There’s something fishy about government ethics
There was a time when a federal Cabinet minister felt compelled to resign because of a food inspector failing to detect and prevent tainted tuna from entering the marketplace.
You could easily argue that it is unrealistic for the senior elected official responsible for running a very large department from personally inspecting every tin of tuna to ensure it was free of contaminants. You could easily argue the inspector should have been held responsible, and maybe a supervisor in cases of gross negligence, and that the firings stop there. But no. John Fraser felt honour bound to fall in his sword and left the Cabinet table.
Say what you will about politics, and politicians, but there was a time when ethics and reputation mattered.
Fast forward 40 years, and you’d be forgiven for asking of you lived in the same democratic society.
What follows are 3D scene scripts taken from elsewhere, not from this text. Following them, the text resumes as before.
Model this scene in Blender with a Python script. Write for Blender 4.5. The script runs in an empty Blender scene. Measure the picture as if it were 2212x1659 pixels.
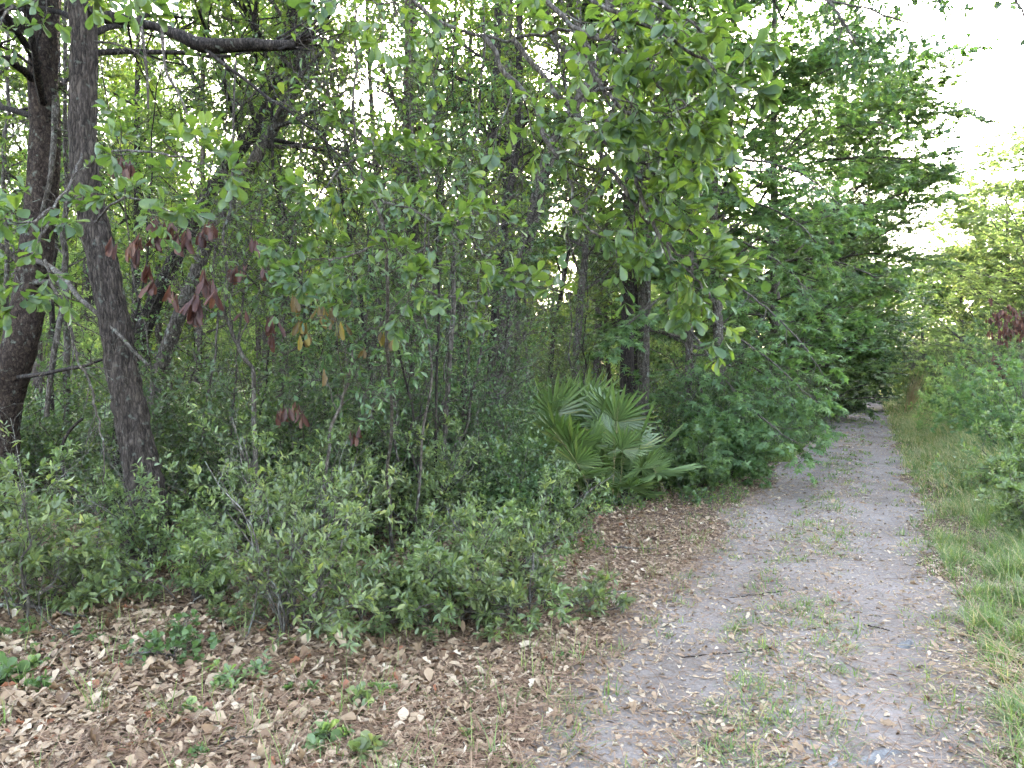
import bpy, math
import numpy as np
from math import radians
from mathutils import Vector, Euler

S = bpy.context.scene
COL = S.collection

# ------------------------------------------------------------------ camera, sky, sun, exposure
F, CX, HY, H = 1598.0, 1106.0, 810.0, 1.55      # focal length / centre / horizon measured on the photograph, eye height
cam = bpy.data.cameras.new("camera"); cam_o = bpy.data.objects.new("camera", cam); COL.objects.link(cam_o)
cam_o.location = (0, 0, H); cam_o.rotation_euler = (radians(90), 0, 0)
cam.sensor_width = 36; cam.lens = 36 * F / 2212; cam.shift_y = -(829.5 - HY) / 2212
cam.clip_start = 0.05; cam.clip_end = 2000
S.camera = cam_o

SUN_EL, SUN_AZ = radians(23.3), radians(2.8)
W = bpy.data.worlds.new("World"); S.world = W; W.use_nodes = True
wn = W.node_tree.nodes; wl = W.node_tree.links
bgn = wn["Background"]; sky = wn.new("ShaderNodeTexSky"); sky.sky_type = 'NISHITA'
sky.sun_disc = False; sky.sun_elevation = SUN_EL; sky.sun_rotation = SUN_AZ
sky.air_density = 1.0; sky.dust_density = 3.5; sky.ozone_density = 0.3
hz = wn.new("ShaderNodeHueSaturation"); hz.inputs["Saturation"].default_value = 0.72      # milky, hazy sky
wl.new(sky.outputs[0], hz.inputs["Color"]); wl.new(hz.outputs[0], bgn.inputs[0]); bgn.inputs[1].default_value = 0.15
sun = bpy.data.lights.new("sun", 'SUN'); sun.energy = 5.0; sun.angle = radians(0.5); sun.color = (1.0, 0.93, 0.80)
sun_o = bpy.data.objects.new("sun", sun); COL.objects.link(sun_o)
sd = Vector((math.sin(SUN_AZ) * math.cos(SUN_EL), math.cos(SUN_AZ) * math.cos(SUN_EL), math.sin(SUN_EL)))
sun_o.rotation_euler = sd.to_track_quat('Z', 'Y').to_euler(); sun_o.location = sd * 60
S.view_settings.view_transform = 'Standard'; S.view_settings.look = 'None'
S.view_settings.exposure = 3.85; S.view_settings.gamma = 1.0
cy = S.cycles
cy.max_bounces = 9; cy.diffuse_bounces = 7; cy.transmission_bounces = 6; cy.glossy_bounces = 2
cy.transparent_max_bounces = 4; cy.volume_bounces = 0
cy.use_adaptive_sampling = True; cy.adaptive_threshold = 0.03; cy.use_denoising = True
cy.sample_clamp_indirect = 6; cy.caustics_reflective = False; cy.caustics_refractive = False

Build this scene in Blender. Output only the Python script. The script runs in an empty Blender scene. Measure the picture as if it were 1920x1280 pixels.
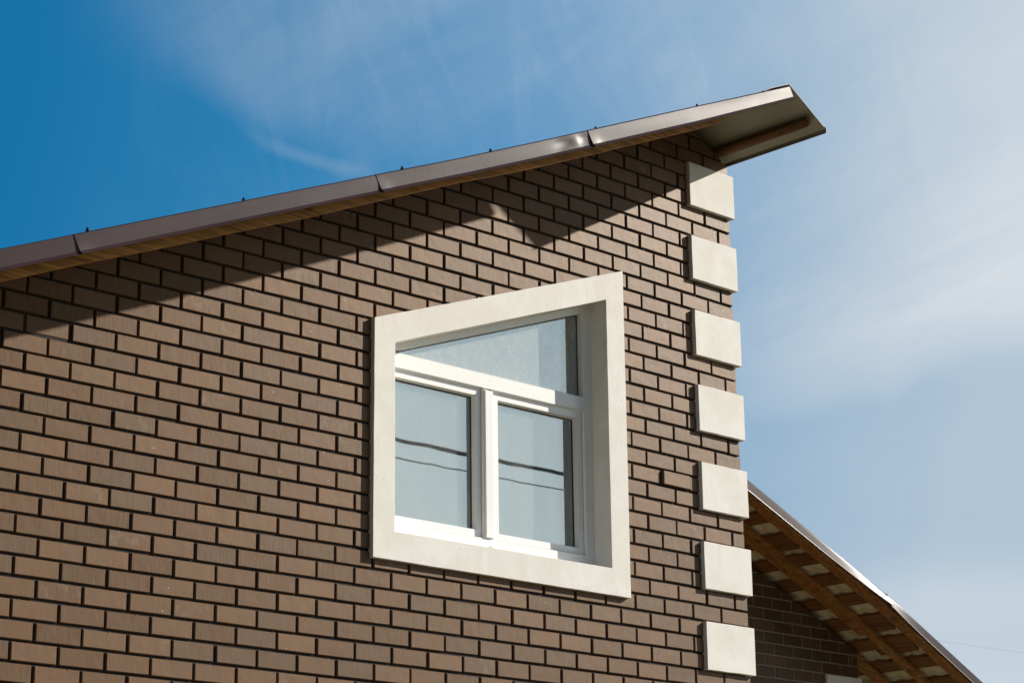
import bpy, bmesh, math, random
from mathutils import Vector, Matrix, noise
random.seed(7)
S = bpy.context.scene
COL = S.collection
Z0 = 4.63                      # height of the survey datum above the ground

# ------------------------------------------------------------------ camera
R = ((0.71801286, -0.69592231, -0.01223388),
     (0.18410836, 0.20684441, -0.96089516),
     (0.67123889, 0.68768272, 0.27664206))
cd = bpy.data.cameras.new('camera')
cam = bpy.data.objects.new('camera', cd)
COL.objects.link(cam)
M = Matrix.Identity(4)
for i in range(3):
    M[i][0] = R[0][i]
    M[i][1] = -R[1][i]
    M[i][2] = -R[2][i]
M.translation = Vector((-10.932685, -9.09609369, -3.03300206 + Z0))
cam.matrix_world = M
cd.sensor_width = 36
cd.lens = 4222.878 / 1920 * 36
cd.clip_start = 0.1
cd.clip_end = 5000
S.camera = cam

# ------------------------------------------------------------------ light
SUN = Vector((2.35, -1.0, 1.27)).normalized()      # towards the sun
sd = bpy.data.lights.new('sun', 'SUN')
sd.energy = 5.0
sd.angle = math.radians(0.55)
sd.color = (1.0, 0.93, 0.83)
sun = bpy.data.objects.new('sun', sd)
sun.rotation_euler = SUN.to_track_quat('Z', 'Y').to_euler()
COL.objects.link(sun)

S.view_settings.view_transform = 'Standard'
S.view_settings.look = 'None'
S.view_settings.exposure = 0.5
SKYV = 10.0 / 2 ** 0.5
S.view_settings.gamma = 1
S.view_settings.use_curve_mapping = False
S.render.engine = 'CYCLES'
S.cycles.max_bounces = 8
S.cycles.transparent_max_bounces = 12


# ------------------------------------------------------------------ node helpers
class NT:
    def __init__(s, tree):
        s.t = tree
        tree.nodes.clear()

    def n(s, kind, _in=None, **kw):
        nd = s.t.nodes.new(kind)
        for k, v in kw.items():
            setattr(nd, k, v)
        for k, v in (_in or {}).items():
            if hasattr(v, 'is_linked') or isinstance(v, bpy.types.NodeSocket):
                s.t.links.new(v, nd.inputs[k])
            else:
                nd.inputs[k].default_value = v
        return nd

    def math(s, op, a, b=0.0, clamp=False):
        return s.n('ShaderNodeMath', {0: a, 1: b}, operation=op, use_clamp=clamp).outputs[0]

    def mix(s, f, a, b, blend='MIX'):
        m = s.n('ShaderNodeMix', None, data_type='RGBA', blend_type=blend)
        for k, v in ((0, f), (6, a), (7, b)):
            if isinstance(v, bpy.types.NodeSocket):
                s.t.links.new(v, m.inputs[k])
            else:
                m.inputs[k].default_value = v if k == 0 else (*v, 1) if len(v) == 3 else v
        return m.outputs[2]

    def ramp(s, f, stops, interp='EASE'):
        r = s.n('ShaderNodeValToRGB', {0: f})
        cr = r.color_ramp
        cr.interpolation = interp
        while len(cr.elements) < len(stops):
            cr.elements.new(0.5)
        for e, (p, c) in zip(cr.elements, stops):
            e.position = p
            e.color = (*c, 1) if hasattr(c, '__len__') else (c, c, c, 1)
        return r.outputs[0]

    def dot(s, vec, w):
        return s.n('ShaderNodeVectorMath', {0: vec, 1: w}, operation='DOT_PRODUCT').outputs[1]

    def noise(s, vec, scale, detail=4, rough=0.55, stretch=None, dist=0.0, off=(0, 0, 0)):
        if stretch or off != (0, 0, 0):
            vec = s.n('ShaderNodeMapping', {0: vec, 1: off, 3: stretch or (1, 1, 1)}).outputs[0]
        return s.n('ShaderNodeTexNoise', {'Vector': vec, 'Scale': scale, 'Detail': detail,
                                          'Roughness': rough, 'Distortion': dist}).outputs[0]


# ------------------------------------------------------------------ sky
W = bpy.data.worlds.new('World')
S.world = W
W.use_nodes = True
t = NT(W.node_tree)
az = math.atan2(SUN.x, SUN.y)
sky = t.n('ShaderNodeTexSky', None, sky_type='NISHITA', sun_disc=False,
          sun_elevation=math.asin(SUN.z), sun_rotation=az, altitude=100,
          air_density=1.0, dust_density=0.35, ozone_density=2.5)
dirv = t.n('ShaderNodeTexCoord').outputs['Generated']


def pix_dir(x, y):
    a, b = (x - 960) / 4222.878, (y - 640) / 4222.878
    return Vector([R[0][i] * a + R[1][i] * b + R[2][i] for i in range(3)]).normalized()


# thin cirrus, laid out by bearing and height above the horizon north-east of the house.
# u runs along the horizon, h upwards (tangents about a fixed bearing); both are world directions.
AXF, AXR, AXD = Vector(R[2]), Vector(R[0]), Vector(R[1])
den = t.math('MAXIMUM', t.dot(dirv, AXF), 0.05)
u = t.math('MULTIPLY_ADD', t.math('DIVIDE', t.dot(dirv, AXR), den), 2.1995)
u.node.inputs[2].default_value = 0.5                       # 0..1 over 26 degrees
h = t.math('MULTIPLY_ADD', t.math('DIVIDE', t.dot(dirv, AXD), den), 2.1995)
h.node.inputs[2].default_value = 0.3333                    # 0..0.667
uv = t.n('ShaderNodeCombineXYZ', {0: u, 1: h, 2: 0.0}).outputs[0]
n1 = t.noise(uv, 2.4, 5, 0.5, dist=0.5, off=(0.3, 0.1, 0.4))
n2 = t.noise(uv, 5.0, 7, 0.58, stretch=(1.6, 0.9, 1), dist=1.2, off=(1.3, 0.6, 0.2))
rot = t.n('ShaderNodeVectorRotate', {0: uv, 'Angle': math.radians(28)}, rotation_type='Z_AXIS').outputs[0]
n3 = t.noise(rot, 2.8, 10, 0.66, stretch=(1.0, 5.0, 1), dist=1.0, off=(0.2, 0.9, 0.1))
rot2 = t.n('ShaderNodeVectorRotate', {0: uv, 'Angle': math.radians(-72)}, rotation_type='Z_AXIS').outputs[0]
n4 = t.noise(rot2, 3.0, 9, 0.66, stretch=(1.0, 4.0, 1), dist=1.3, off=(0.7, 0.3, 0.1))


def sub(a_, b_):
    return t.math('SUBTRACT', a_, b_)


def mul(a_, b_):
    return t.math('MULTIPLY', a_, b_)


def sstep(x_, lo, hi):
    return t.n('ShaderNodeMapRange', {0: x_, 1: lo, 2: hi, 3: 0.0, 4: 1.0}, interpolation_type='SMOOTHSTEP').outputs[0]


hw = t.math('ADD', h, mul(sub(n1, 0.5), 0.05))
# left veil: everything above a falling arc
arc = t.ramp(u, [(0.0, 0.030), (0.10, 0.065), (0.20, 0.105), (0.26, 0.140), (0.32, 0.163), (0.37, 0.175), (0.60, 0.21)], 'LINEAR')
dist = sub(arc, t.math('ADD', h, mul(sub(n1, 0.5), 0.02)))
soft = t.ramp(u, [(0.05, 0.10), (0.26, 0.045), (0.45, 0.2)], 'LINEAR')
veil1 = mul(sstep(t.math('DIVIDE', dist, soft), -0.15, 1.1), sstep(u, 0.03, 0.30))
fil = mul(sstep(t.math('ABSOLUTE', sub(dist, 0.004)), 0.012, 0.0), mul(sstep(u, 0.22, 0.29), sstep(u, 0.38, 0.33)))
# right veil: above a rising edge
arc2 = t.ramp(u, [(0.70, 0.405), (0.78, 0.401), (0.865, 0.385), (0.915, 0.358), (0.96, 0.343), (1.0, 0.340)], 'EASE')
dist2 = sub(arc2, t.math('ADD', h, mul(sub(n2, 0.5), 0.02)))
veil2 = mul(mul(sstep(dist2, -0.022, 0.07), sstep(dist2, 0.34, 0.02)), sstep(u, 0.60, 0.98))
edge2 = mul(mul(sstep(dist2, -0.015, 0.012), sstep(dist2, 0.09, 0.01)), sstep(u, 0.66, 0.80))
top2 = mul(sstep(u, 0.72, 1.02), sstep(h, 0.40, 0.10))
low2 = mul(sstep(t.math('ABSOLUTE', sub(hw, 0.575)), 0.05, 0.0), sstep(u, 0.72, 0.95))
bot2 = mul(sstep(h, 0.50, 0.67), sstep(u, 0.55, 0.9))
wisp = mul(mul(sstep(n4, 0.46, 0.78), sstep(u, 0.10, 0.40)), sstep(h, 0.30, 0.05))
cov = mul(veil1, t.math('ADD', 0.10, mul(n3, 0.14)))
for a_, g_ in ((fil, 0.10), (mul(veil2, t.math('ADD', 0.3, n3)), 0.72), (edge2, 0.11), (mul(top2, t.math('ADD', 0.4, n2)), 0.28),
               (low2, 0.20), (bot2, 0.42), (wisp, 0.11), (mul(sub(n3, 0.5), sstep(u, 0.15, 0.5)), 0.15), (mul(sub(n2, 0.5), sstep(u, 0.0, 0.35)), 0.14), (sstep(u, 0.45, 1.1), 0.12)):
    cov = t.math('ADD', cov, mul(a_, g_))
blue = t.ramp(t.math('ADD', u, mul(sub(hw, 0.2), 0.25)),
              [(0.0, (0.010, 0.168, 0.39)), (0.25, (0.028, 0.215, 0.45)), (0.5, (0.105, 0.300, 0.54)),
               (0.78, (0.29, 0.445, 0.61)), (1.1, (0.40, 0.53, 0.65))], 'LINEAR')
here = t.mix(t.math('MAXIMUM', cov, 0.0, True), blue, (0.70, 0.75, 0.79))
here = t.mix(1.0, here, (SKYV, SKYV, SKYV), 'MULTIPLY')
mask = sstep(t.dot(dirv, AXF), 0.86, 0.945)
cirrus = mul(sstep(t.noise(dirv, 2.6, 6, 0.55, stretch=(1, 1, 3), dist=0.8), 0.42, 0.75), 0.4)
away = t.mix(1.0, sky.outputs[0], (0.34, 0.38, 0.42), 'MULTIPLY')  # unseen sky dimmed to weaken the fill in the shade
away = t.mix(cirrus, away, (2.6, 3.2, 4.0))
refl_patch = sstep(t.dot(dirv, Vector((0.67, -0.69, 0.25)).normalized()), 0.965, 0.990)  # bright patch added to the unseen sky for the panes to reflect
bcol = t.ramp(t.dot(dirv, (0, 0, 1)), [(0.17, (11.2, 12.2, 12.3)), (0.27, (9.8, 11.3, 12.0)), (0.36, (6.2, 9.0, 11.0))], 'LINEAR')
away = t.mix(refl_patch, away, bcol)
skyc = t.mix(mask, away, here)
bg = t.n('ShaderNodeBackground', {0: skyc, 1: 0.1})
t.t.links.new(bg.outputs[0], t.n('ShaderNodeOutputWorld').inputs[0])


# ------------------------------------------------------------------ materials
def mat(name):
    m = bpy.data.materials.new(name)
    m.use_nodes = True
    t = NT(m.node_tree)
    out = t.n('ShaderNodeOutputMaterial')
    co = t.n('ShaderNodeTexCoord').outputs['Object']
    return m, t, out, co


def pbsdf(t, out, color, rough=0.6, metal=0.0, spec=0.5, bump=None, bstr=0.2, bdist=0.01, coat=0.0):
    ins = {'Base Color': color if isinstance(color, bpy.types.NodeSocket) else (*color, 1),
           'Roughness': rough, 'Metallic': metal, 'Specular IOR Level': spec, 'Coat Weight': coat}
    if bump is not None:
        ins['Normal'] = t.n('ShaderNodeBump', {'Height': bump, 'Strength': bstr, 'Distance': bdist}).outputs[0]
    p = t.n('ShaderNodeBsdfPrincipled', ins)
    t.t.links.new(p.outputs[0], out.inputs[0])
    return p


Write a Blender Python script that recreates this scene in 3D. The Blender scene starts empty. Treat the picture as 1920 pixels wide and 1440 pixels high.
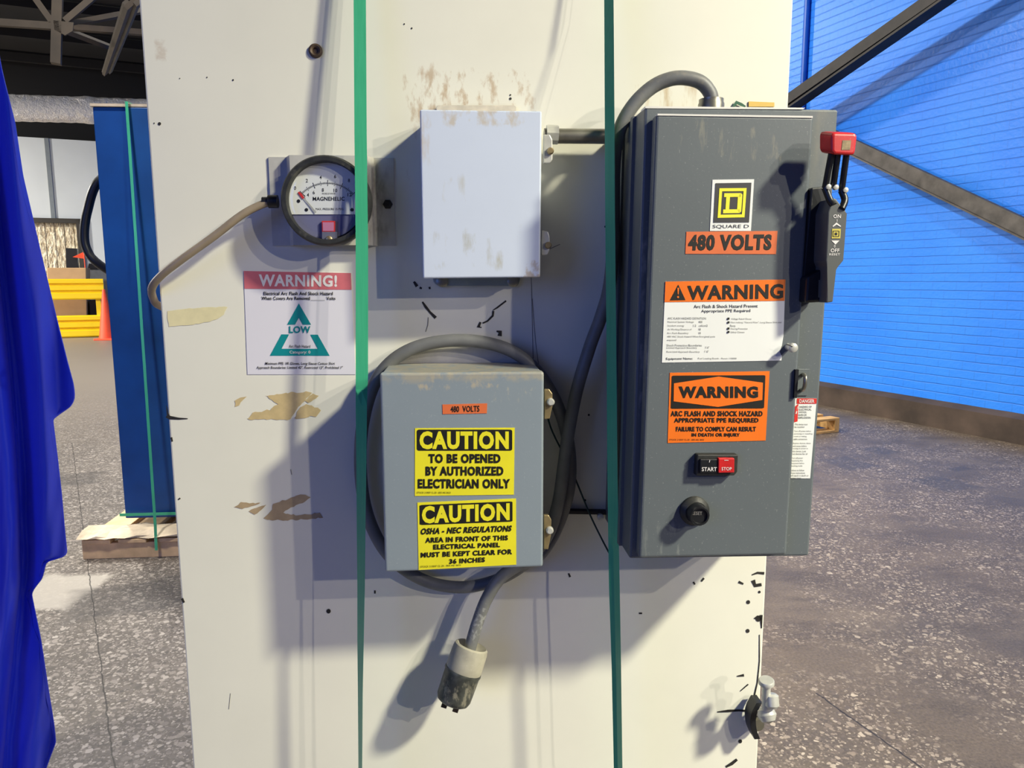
import bpy, bmesh, math, random
from mathutils import Vector, Matrix
random.seed(7)
S = bpy.context.scene
COL = S.collection
PI = math.pi

# ------------------------------------------------------------------ camera
W_PX, H_PX, F_PX = 1920, 1440, 1386.0
CAM_H, CAM_D = 1.32, 1.05
PHI = math.atan(198.0 / F_PX)
PSI = math.atan(107.0 / F_PX * math.cos(PHI))
RHO = -36.0 * math.tan(PHI) / F_PX
fwd = Vector((math.sin(PSI)*math.cos(PHI), math.cos(PSI)*math.cos(PHI), -math.sin(PHI)))
r0 = Vector((math.cos(PSI), -math.sin(PSI), 0))
u0 = r0.cross(fwd)
RIGHT = r0*math.cos(RHO) + u0*math.sin(RHO)
UP = u0*math.cos(RHO) - r0*math.sin(RHO)
EYE = Vector((0, -CAM_D, CAM_H))
cam = bpy.data.cameras.new('camera')
cam.sensor_width = 36; cam.lens = 36*F_PX/W_PX; cam.clip_start = 0.02; cam.clip_end = 200
camo = bpy.data.objects.new('camera', cam); COL.objects.link(camo)
M = Matrix((RIGHT, UP, -fwd)).transposed().to_4x4(); M.translation = EYE
camo.matrix_world = M
S.camera = camo

# ------------------------------------------------------------------ world, lamps, exposure
w = bpy.data.worlds.new('hall_air'); S.world = w; w.use_nodes = True
bg = w.node_tree.nodes['Background']
bg.inputs[0].default_value = (0.22, 0.27, 0.80, 1); bg.inputs[1].default_value = 0.12
S.view_settings.view_transform = 'Standard'; S.view_settings.look = 'None'
S.view_settings.gamma = 1; S.view_settings.use_curve_mapping = False
S.view_settings.exposure = 0.0

def lamp(name, loc, target, power, size, col, spread=180):
    l = bpy.data.lights.new(name, 'AREA'); l.shape = 'DISK'; l.size = size
    l.energy = power; l.color = col; l.spread = math.radians(spread)
    o = bpy.data.objects.new(name, l); COL.objects.link(o); o.location = loc
    o.rotation_euler = (Vector(target)-Vector(loc)).to_track_quat('-Z', 'Y').to_euler()
    return o
PT = Vector((0.1, 0, 1.15))
def lamp_dir(name, d, dist, power, size, col):
    lamp(name, PT + Vector((d[0], -1, d[1]))*dist, PT, power, size, col)
lamp('high_bay_lamp', PT + Vector((1.34, -1, 1.24))*2.3, (0.85, 0, 0.7), 52, 0.36, (1.0, 0.975, 0.77), 66)
lamp('added_blue_fill', (-4.2, -4.6, 2.3), (0.2, 0, 1.1), 72, 3.2, (0.10, 0.24, 1.0))  # added blue fill from behind left, stands for no real opening
lamp_dir('bay_lamp_sharp', (1.06, 0.64), 3.4, 50, 0.07, (1.0, 0.93, 0.83))
lamp_dir('bay_lamp_low', (0.86, 0.42), 3.6, 46, 0.07, (1.0, 0.93, 0.83))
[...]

Now, at least in recent times, at least five government MPs have been caught in ethics violations, including the Prime Minister and his own Parliamentary Secretary.
But they are sorry.
Really double-dog sorry.
They won’t ever do it again. Honest.
They probably even took the time to have their communications teams draft those apologies for them, and practiced in front of a mirror. That’s how much they care.
But resign? Laughable.
There are differing schools of thought on how to deal with these situations. When Brian Mulroney was Prime Minister, several of his Cabinet ministers did resign when they were in the wrong, or took responsibility for faults in their department. While that was an honourable course of action, and in several cases, warranted, Mulroney later believed the resignations did more harm than good.
So, in 1989, when Finance Minister Michael Wilson’s budget was leaked in advance of it being presented, Mulroney refused to accept Wilson’s resignation. Wilson was right to offer that resignation, as was the tradition when budgets were leaked to the press in advance of the Budget Speech. But Mulroney chose to stand by his minister and carry on.
From that point on, slowly but surely, potholes which once proved fatal to politicians became survivable through excessive apologies and statements of regret.
We have reached the point where the response isn’t, “I’m sorry”, but “So what?”.
They get away with it because people aren’t paying attention, see it as a joke, and move on to what’s happened last night on Big Brother.
So instead of Bev Oda having to resign her Cabinet post because she had the audacity to order a glass of $16 orange juice at the Ritz in London, we now have someone from the federal government booking a $6,000 per night hotel suite which came with a butler — without any consequences at all.
I mean, there’s inflation and all. But there’s something fishy about all of that.